D'autres questions se posent pour l'avenir.

Qui doit-on incriminer pour cette situation scandaleuse ? Remarquons le cynisme de la CGT. Vraie responsable du déclenchement de la grève, la CGT l'a immédiatement emporté sur le terrain statutaire qui lui tenait le plus à cœur. Puis elle s'est désolidarisée des revendications sectorielles (notamment celles des agents des conduites) et a pu paraître un facteur d'ordre. Dans l'esprit du public, les fauteurs de trouble sont les autonomes et les gauchistes de Sud-Rail. Le camarade Gayssot, dans la plus pure tradition stalinienne et thorézienne se pose en modérateur…

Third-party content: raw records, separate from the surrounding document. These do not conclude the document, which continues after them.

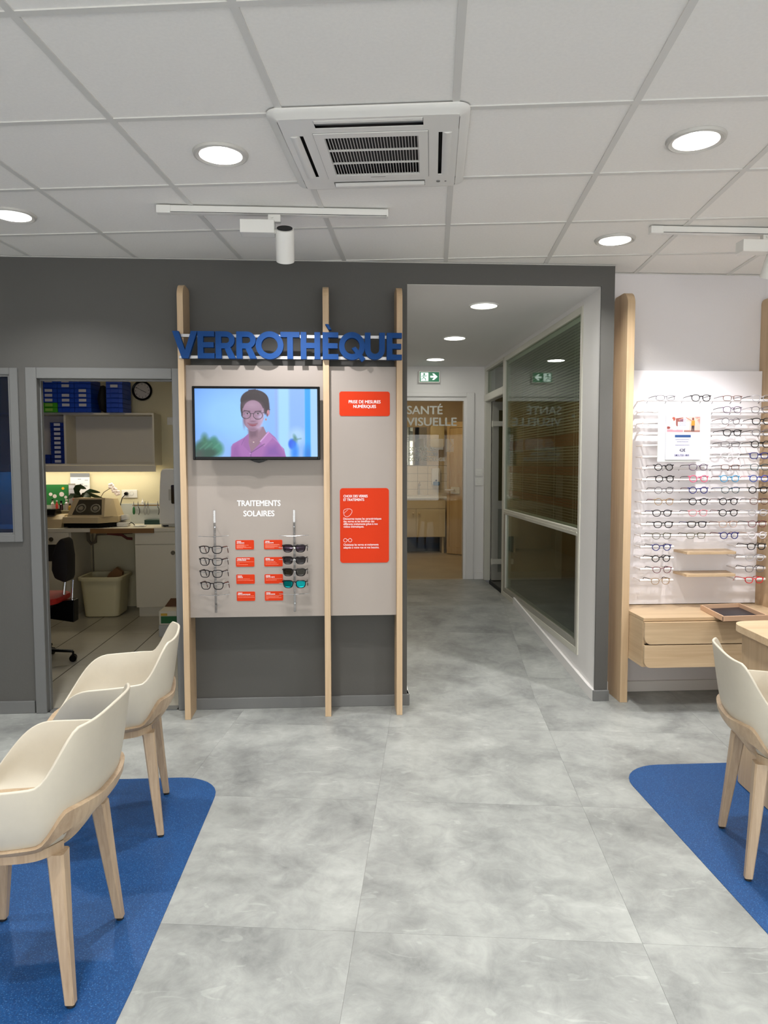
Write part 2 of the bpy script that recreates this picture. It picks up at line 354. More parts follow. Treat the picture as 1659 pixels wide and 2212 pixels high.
# ---- floor
fl = MB(); fl.box(SX0, SX1, SY0, WY, -.10, -.0012); fl.box(1.675, SX1, WY, AY, -.10, -.0012)
M_sub = mat('floor_joint', (128, 129, 128), .6)
floor = struct('floor', fl, M_sub)
fc = MB()
fc.prism([(4.386, -.10), (8.1, -.10), (8.1, UPZ-.0012), (6.5, UPZ-.0012), (4.46, -.0012), (4.386, -.0012)], .405, 1.60, axis='x')
struct('floor', fc, M_sub)
T = .9
regions = [(SX0, SX1, SY0, WY), (1.675, SX1, WY, AY), (.405, 1.592, WY, 4.46), (.405, 1.60, 4.46, 6.5), (.405, 1.60, 6.5, 8.0)]
sharedtile = {}
for i in range(-7, 7):
    for j in range(-8, 9):
        gx, gy = -.243+T*i, 2.204+.905*j
        g = .0004
        cs = [g2w(gx+g, gy+g), g2w(gx+T-g, gy+g), g2w(gx+T-g, gy+.905-g), g2w(gx+g, gy+.905-g)]
        seed = random.uniform(0, 60)
        for rx0, rx1, ry0, ry1 in regions:
            p = cliprect(cs, rx0, rx1, ry0, ry1)
            if not p: continue
            full = (ry1 == WY and len(p) == 4 and all(abs(p[k][0]-cs[k][0])+abs(p[k][1]-cs[k][1]) < 1e-6 for k in range(4)))
            ox, oy = g2w(gx, gy); corr = ry0 >= 4.46
            if full and 'm' in sharedtile: me = sharedtile['m']
            else:
                bm = bmesh.new()
                def loc(q, dz):
                    dx, dy = q[0]-ox, q[1]-oy
                    return (dx*ca-dy*sa, dx*sa+dy*ca, (ramp(q[1]) if corr else 0)+dz)
                A = [bm.verts.new(loc(q, 0)) for q in p]; B = [bm.verts.new(loc(q, -.0012)) for q in p]
                bm.faces.new(A)
                for k in range(len(p)): bm.faces.new((A[k], B[k], B[(k+1) % len(p)], A[(k+1) % len(p)]))
                bmesh.ops.recalc_face_normals(bm, faces=bm.faces)
                if A[0].link_faces[0].normal.z < 0 and False: pass
                me = bpy.data.meshes.new('floor_tile'); bm.to_mesh(me); bm.free(); me.materials.append(M_floor)
                if full: sharedtile['m'] = me
            o = bpy.data.objects.new('floor_tile', me); COL.objects.link(o); o.parent = floor
            o.location = (ox, oy, 0); o.rotation_euler = (0, 0, -GA); o['seed'] = seed
# ---- blue vinyl inlays
def inlay(x0, x1, y0, y1, corner, label):
    pts = []
    r = .19
    if corner == 'right':   # rounded corner at top right
        pts = [(x0, y0), (-.70, y0), (-.60, 2.0), (-.585, 2.6), (-.572, y1-.26)]
        for k in range(9):
            a = R(k*90/8); pts.append((-.572-.20+.20*math.cos(a), y1-.20+.20*math.sin(a)-.0))
        pts.append((x0, y1))
    else:
        pts = [(x1, y0), (x1, y1)]
        for k in range(9):
            a = R(90+k*90/8); pts.append((1.345+.22+.22*math.cos(a), y1-.22+.22*math.sin(a)))
        pts.append((1.348, y0))
    mb = MB(); mb.prism(pts, .0004, .0022, axis='z')
    mb.build('vinyl_inlay', M_blue, label=label, cat='floor inlay')
inlay(-2.3, 0, .3, 3.405, 'right', 'speckled blue vinyl floor inlay under the two ivory chairs on the left')
inlay(0, 3.4, .3, 3.405, 'left', 'speckled blue vinyl floor inlay under the chair and desk on the right')
# ---- ceiling
ce = MB(); ce.box(SX0, SX1, SY0, WY+.1, ZC+.16, ZC+.2); ce.box(1.675, SX1, WY+.1, AY, ZC+.16, ZC+.2)
ceiling = struct('ceiling', ce, M_white)
GOX, GOY = -1.1248, 1.943
cregs = [(SX0, SX1, SY0, WY), (1.675, SX1, WY, AY)]
lights = [(0, 1), (3, 1), (-2, 2), (3, 3), (0, -2), (3, -2), (-3, -1), (6, 1), (0, -5), (3, -5), (-3, -4), (6, -2), (-3, -7), (0, -8), (3, -8), (6, -5)]
sh = {}
for i in range(-8, 9):
    for j in range(-12, 6):
        if (i, j) == (1, 1): continue
        g = .010
        hole = (i, j) in lights
        gx, gy = GOX+.6*i, GOY+.6*j
        cs = [g2w(gx+g, gy+g), g2w(gx+.6-g, gy+g), g2w(gx+.6-g, gy+.6-g), g2w(gx+g, gy+.6-g)]
        for rx0, rx1, ry0, ry1 in cregs:
            p = cliprect(cs, rx0, rx1, ry0, ry1)
            if not p: continue
            full = len(p) == 4 and all(abs(p[k][0]-cs[k][0])+abs(p[k][1]-cs[k][1]) < 1e-6 for k in range(4))
            ox, oy = g2w(gx, gy)
            key = ('h' if hole else 'f') if full else None
            if key and key in sh: me = sh[key]
            else:
                bm = bmesh.new()
                if hole and full:
                    n = 32; inn = [bm.verts.new((.3+.092*math.cos(2*math.pi*k/n), .3+.092*math.sin(2*math.pi*k/n), 0)) for k in range(n)]
                    def sq(a):
                        c, s_ = math.cos(a), math.sin(a); q = (.3-g)/max(abs(c), abs(s_)); return (.3+q*c, .3+q*s_, 0)
                    out = [bm.verts.new(sq(2*math.pi*k/n)) for k in range(n)]
                    for k in range(n): bm.faces.new((inn[k], inn[(k+1) % n], out[(k+1) % n], out[k]))
                    top = [bm.verts.new((v.co.x, v.co.y, .015)) for v in out]
                    for k in range(n): bm.faces.new((out[k], out[(k+1) % n], top[(k+1) % n], top[k]))
                    it = [bm.verts.new((v.co.x, v.co.y, .015)) for v in inn]
                    for k in range(n): bm.faces.new((it[k], it[(k+1) % n], inn[(k+1) % n], inn[k]))
                else:
                    def loc(q, dz):
                        dx, dy = q[0]-ox, q[1]-oy; return (dx*ca-dy*sa, dx*sa+dy*ca, dz)
                    A = [bm.verts.new(loc(q, 0)) for q in p]; B = [bm.verts.new(loc(q, .015)) for q in p]
                    bm.faces.new(A[::-1]); bm.faces.new(B)
                    for k in range(len(p)): bm.faces.new((A[k], B[k], B[(k+1) % len(p)], A[(k+1) % len(p)]))
                bmesh.ops.recalc_face_normals(bm, faces=bm.faces)
                me = bpy.data.meshes.new('ceiling_tile'); bm.to_mesh(me); bm.free(); me.materials.append(M_tile)
                if key: sh[key] = me
            o = bpy.data.objects.new('ceiling_tile', me); COL.objects.link(o); o.parent = ceiling
            o.location = (ox, oy, ZC+.0045); o.rotation_euler = (0, 0, -GA)
def rail(p):
    mb = MB(); mb.prism(p, ZC, ZC+.0045, axis='z'); mb.build('ceiling_rail', M_rail, ceiling)
for k in range(-9, 10):
    c = GOX+.6*k
    for reg in cregs:
        p = cliprect([g2w(c-.012, -12), g2w(c+.012, -12), g2w(c+.012, 9), g2w(c-.012, 9)], *reg)
        if p: rail(p)
for k in range(-13, 7):
    c = GOY+.6*k
    for reg in cregs:
        p = cliprect([g2w(-9, c-.012), g2w(9, c-.012), g2w(9, c+.012), g2w(-9, c+.012)], *reg)
        if p:
            mb = MB(); mb.prism(p, ZC+.0002, ZC+.0044, axis='z'); mb.build('ceiling_rail', M_rail, ceiling)
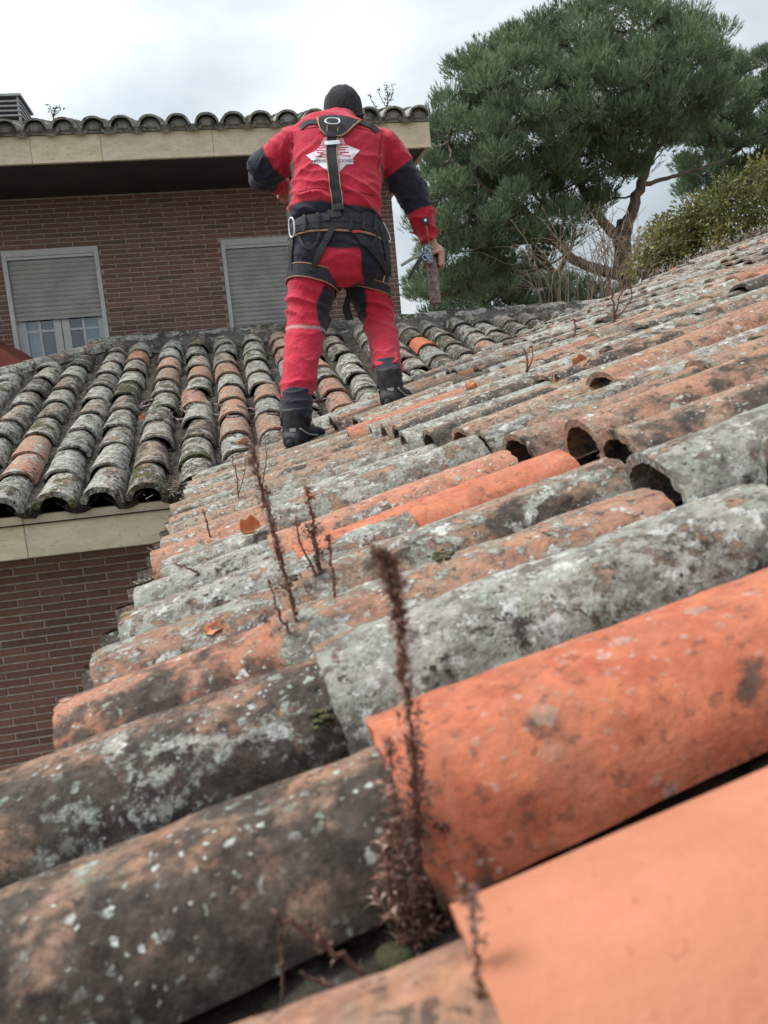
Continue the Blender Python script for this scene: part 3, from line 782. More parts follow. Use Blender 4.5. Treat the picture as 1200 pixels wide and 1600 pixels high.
# slatted cowl on the chimney at the far left
cw = empty('chimney_cowl', (0, 0, 0), house); cw.matrix_parent_inverse = HI
cp = at(6, 192, 10.5)
for i in range(4):
    b = MB(); b.box((cp.x - .55, cp.y - .3, cp.z + .05 * i - .03), (cp.x + .26, cp.y + .3, cp.z + .05 * i - .012)); b.build('cowl_slat', M['grey_metal'], cw)
b = MB(); b.box((cp.x - .57, cp.y - .32, cp.z + .175), (cp.x + .28, cp.y + .32, cp.z + .20)); b.build('cowl_lid', M['grey_metal'], cw)
for sx in (-.52, .235):
    for sy in (-.28, .28):
        b = MB(); b.box((cp.x + sx - .012, cp.y + sy - .012, cp.z - .35), (cp.x + sx + .012, cp.y + sy + .012, cp.z + .175)); b.build('cowl_post', M['grey_metal'], cw)
b = MB(); b.box((cp.x - .45, cp.y - .2, cp.z - .8), (cp.x + .15, cp.y + .2, cp.z - .06)); b.build('chimney_stack', M['grey_mortar'], cw)
# red sheet canopy under the left window
rc = MB()
q = [at(-120, 500, 7.9), at(6, 546, 7.95), at(36, 566, 7.95), at(36, 620, 7.95), at(-120, 620, 7.9)]
n_ = len(q)
rc.add(q + [p + Vector((0, .5, .05)) for p in q], [tuple(range(n_))[::-1], tuple(range(n_, 2 * n_))] + [(i, (i + 1) % n_, n_ + (i + 1) % n_, n_ + i) for i in range(n_)])
tag(rc.build('canopy', M['red_metal']), 'dark red sheet metal canopy peeking over the hip below the half shuttered window', 'canopy')
# ------------------------------------------------------------------ the worker
def cloth(name, wr=0.5, rough=0.85):
    m = NT(name); an = m.n('ShaderNodeAttribute', attribute_name='tcol').outputs['Color']
    p = m.n('ShaderNodeNewGeometry').outputs['Position']
    n1 = m.noise(p, 11, 4, 0.55, 1.2); n2 = m.noise(p, 38, 4, 0.6, 0.6); wv = m.noise(p, 700, 2)
    c = m.mix(m.rng(n2, 0.3, 0.7, 0, 0.22), an, (0.02, 0.015, 0.02), 'MIX')
    c = m.mix(m.rng(m.noise(p, 5, 5, 0.65), 0.55, 0.75, 0, 0.07), c, (0.30, 0.24, 0.22))
    h = m.math('ADD', m.math('MULTIPLY', n1, 1.0), m.math('ADD', m.math('MULTIPLY', n2, 0.35), m.math('MULTIPLY', wv, 0.03)))
    return m.done(c, rough, m.bump(h, wr, 0.03), **{'Specular IOR Level': 0.25, 'Sheen Weight': 0.15})
M['cloth'] = cloth('work_cloth', 0.38)
M['boot'] = simple('boot_leather', (0.022, 0.022, 0.025), 0.6, 40, 0.5, 0.4)
M['sole'] = simple('boot_sole', (0.12, 0.11, 0.10), 0.85, 30, 0.4)
M['web'] = simple('harness_webbing', (0.019, 0.019, 0.023), 0.75, 120, 0.35, 0.5)
M['pad'] = simple('harness_padding', (0.024, 0.024, 0.029), 0.85, 60, 0.3, 0.4)
M['trim'] = simple('tan_trim', (0.34, 0.19, 0.11), 0.8, 60, 0.25)
M['steel'] = simple('steel_ring', (0.55, 0.56, 0.58), 0.3, 60, 0.1, metal=0.9)
M['zinc'] = simple('zinc_gun', (0.32, 0.38, 0.46), 0.35, 80, 0.3, metal=0.75)
M['black'] = simple('black_plastic', (0.02, 0.02, 0.021), 0.5)
M['knit'] = simple('beanie_knit', (0.030, 0.030, 0.033), 0.9, 90, 0.5, 0.8, bscale=350)
M['cord'] = simple('pale_cord', (0.42, 0.36, 0.28), 0.9, 150, 0.3)
def skin_mat():
    m = NT('skin'); p = m.n('ShaderNodeNewGeometry').outputs['Position']
    c = m.mix(m.rng(m.noise(p, 45, 4), 0.3, 0.7), (0.40, 0.215, 0.15), (0.50, 0.285, 0.205))
    return m.done(c, 0.55, m.bump(m.noise(p, 260, 3), 0.25, 0.002), **{'Subsurface Weight': 0.08, 'Subsurface Radius': (.012, .005, .003)})
M['skin'] = skin_mat()
def gun_tube():
    m = NT('rusty_tube'); p = m.n('ShaderNodeNewGeometry').outputs['Position']
    c = m.mix(m.rng(m.noise(p, 40, 6, 0.7), 0.4, 0.65), (0.15, 0.085, 0.062), (0.30, 0.25, 0.215))
    c = m.mix(m.rng(m.noise(m.shift(p, (2, 2, 2)), 90, 5, 0.7), 0.5, 0.62), c, (0.085, 0.055, 0.045))
    return m.done(c, 0.6, m.bump(m.noise(p, 120, 4), 0.4, 0.003))
M['tube'] = gun_tube()
M['label_red'] = simple('red_label', (0.5, 0.03, 0.04), 0.7)
RED, NAVY, PIPE = (0.50, 0.017, 0.045), (0.014, 0.016, 0.028), (0.50, 0.48, 0.46)

def sgnpow(c, e): return math.copysign(abs(c) ** e, c)
def loft(bm_list, rings, n=28, p=2.3, fwd_hint=None):
    """rings: (px, py, Y, half width in px, half depth in m[, tilt]); swept along the joint line"""
    C = [at(r[0], r[1], r[2]) for r in rings]; vs = []
    N = len(C)
    for i, r in enumerate(rings):
        a = (C[min(i + 1, N - 1)] - C[max(i - 1, 0)]).normalized()
        view = C[i].normalized()
        side = a.cross(view)
        if side.length < .25: side = cr.copy()
        side.normalize()
        if side.dot(cr) < -0.2: side = -side
        f = a.cross(side).normalized()
        if f.dot(view) < 0: f = -f
        rx = r[3] * C[i].dot(cf) / FPX; ry = r[4]
        for k in range(n):
            w = 2 * math.pi * k / n
            vs.append(C[i] + side * (rx * sgnpow(math.cos(w), 2 / p)) + f * (ry * sgnpow(math.sin(w), 2 / p)))
    fs = [(i * n + k, i * n + (k + 1) % n, (i + 1) * n + (k + 1) % n, (i + 1) * n + k) for i in range(N - 1) for k in range(n)]
    fs += [tuple(range(n))[::-1], tuple(range((N - 1) * n, N * n))]
    bm_list.add(vs, fs)
def fuse(name, mb, voxel, smooth=4, fac=.5):
    me = mb.mesh(name); bm = bmesh.new(); bm.from_mesh(me); bmesh.ops.recalc_face_normals(bm, faces=bm.faces[:])
    # every closed shell outward
    bm.to_mesh(me); bm.free()
    o = bpy.data.objects.new(name, me); COL.objects.link(o)
    r = o.modifiers.new('r', 'REMESH'); r.mode = 'VOXEL'; r.voxel_size = voxel
    s = o.modifiers.new('s', 'SMOOTH'); s.iterations = smooth; s.factor = fac
    dg = bpy.context.evaluated_depsgraph_get()
    me2 = bpy.data.meshes.new_from_object(o.evaluated_get(dg)); me2.name = name
    bpy.data.objects.remove(o); bpy.data.meshes.remove(me)
    return me2
def arr(me):
    a = np.empty(len(me.vertices) * 3, dtype=np.float32); me.vertices.foreach_get('co', a); return a.reshape(-1, 3).astype(float)
def put(me, a):
    me.vertices.foreach_set('co', a.astype(np.float32).ravel()); me.update()
def normals(me):
    a = np.empty(len(me.vertices) * 3, dtype=np.float32); me.vertices.foreach_get('normal', a); return a.reshape(-1, 3).astype(float)
def setcol(me, c):
    c = np.clip(c, 0, 1); c4 = np.concatenate([c, np.ones((len(c), 1))], 1).astype(np.float32)
    at_ = me.color_attributes.new('tcol', 'FLOAT_COLOR', 'POINT'); at_.data.foreach_set('color', c4.ravel())
def sst(x, a, b):
    t = np.clip((x - a) / (b - a), 0, 1); return t * t * (3 - 2 * t)
def seg(P, A, B):
    """distance to and parameter along the line A-B"""
    A = np.array(A); B = np.array(B); d = B - A; t = (P - A) @ d / (d @ d)
    q = A + np.clip(t, 0, 1)[:, None] * d
    return np.linalg.norm(P - q, axis=1), t

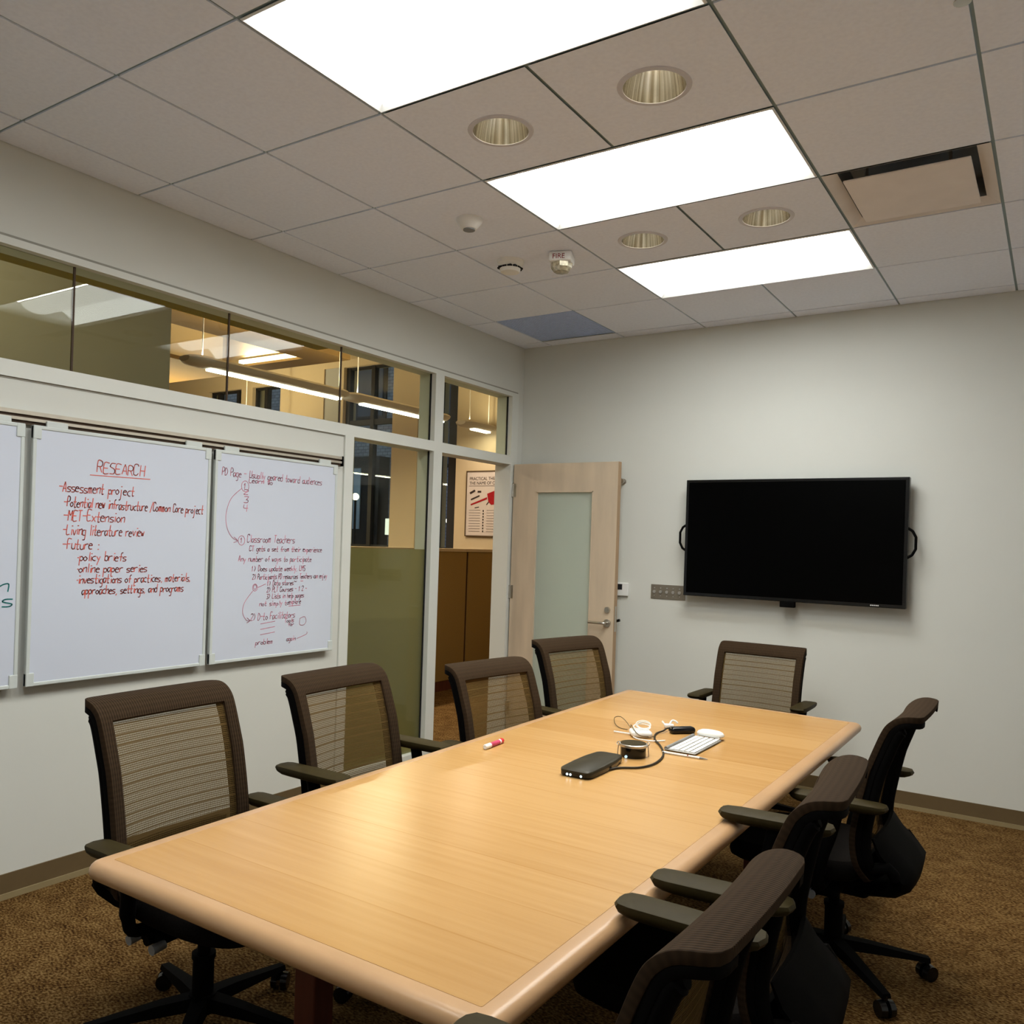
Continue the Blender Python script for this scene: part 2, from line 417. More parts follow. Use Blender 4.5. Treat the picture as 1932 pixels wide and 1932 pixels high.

Faut-il instituer un service minimum destiné à rendre acceptable la grève notamment pour les salariés se rendant à leur travail ? Ce slogan est en grande partie vide de sens. Rappelons que ce service ne fonctionnerait que dans des conditions très pénalisantes pour les usagers. Ils bénéficieraient d'un service réduit et se contenteraient de s'agglutiner dans des trains bondés Entrer dans la logique du service minimum c'est continuer dans la logique du monopole. Si une fabrique de chocolat fait la grève, on ne lui demande pas de produire un minimum de chocolat bas de gamme sous prétexte d'assurer le petit-déjeuner des enfants des écoles. On achète simplement un produit concurrent. C'est certes pénalisant pour toute l'entreprise et cela conduit à éviter les conflits, de part et d'autre. C'est pour cette raison que de nos jours les grèves dans le secteur privé sont beaucoup moins répandues que dans le secteur public.

Doit-on se contenter des estimations comptabilisant les seules pertes de recettes et les seules indemnisations ? Il faut les accueillir sous toutes réserves. Au 12 jour on estimait déjà à 600 millions la perte de recettes pour le chemin de fer. Dès le 5 avril, de surcroît, les concessions faites aux syndicats représentaient la bagatelle de 800 millions. Tout cela est prélevé sur un compte d'exploitation subventionné par la puissance publique, il s'agit d'un coût net pour le contribuable. Mais les coûts indirects sont considérables, y compris pour "l'image", le fond de commerce des transports en commun, et notamment pour les 65 % de cheminots qui n'ont pas fait grève.